Twisted Cech cohomology

Solution 1:

Local coefficient homology is a particular case of sheaf cohomology (cohomology of a locally constant sheaf). So, even if I'm not sure I understood precisely your wishes, I think it is possible that what you're trying to do (twisting sheaf cohomology) really amounts to consider sheaf cohomology for something like a tensor product $\mathcal F \otimes \mathcal L$, where $\mathcal L$ is the locally constant sheaf corresponding to your local coefficients. If that's true, you may be happy with the genuine Čech cohomology of that particular sheaf.

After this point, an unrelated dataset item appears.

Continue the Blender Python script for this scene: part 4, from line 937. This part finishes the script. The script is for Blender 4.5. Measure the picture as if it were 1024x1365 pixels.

Two classical references for sheaf cohomology for topologists are Iversen's Cohomology of Sheaves and Dimca's Sheaves in Topology. The latter is considerably terser than the former, but easier to find. In particular, those books deal with a general expression of Poincaré duality in sheaf cohomology (Poincaré-Verdier duality) which requires twisting (by the orientation local coefficient system $\mathcal L_{\textrm{or}}$) so they will spend some time explaining things quite close to the things you seem to dream about.

A quite ancient reference from the Séminaire Cartan by Frenkel alludes to a construction which seems related, but I must say it seems quite opaque to me.

(Even if it's only distantly related to your question, I'd like to take this opportunity to quote two books which break the omertà on local coefficients: G.W. Whitehead's Elements of homotopy theory and Davis & Kirk's Lectures on Algebraic Topology. Neither of their account on this topic is exhaustive or perfect, but at least, they do not content themselves with a two-line remark.)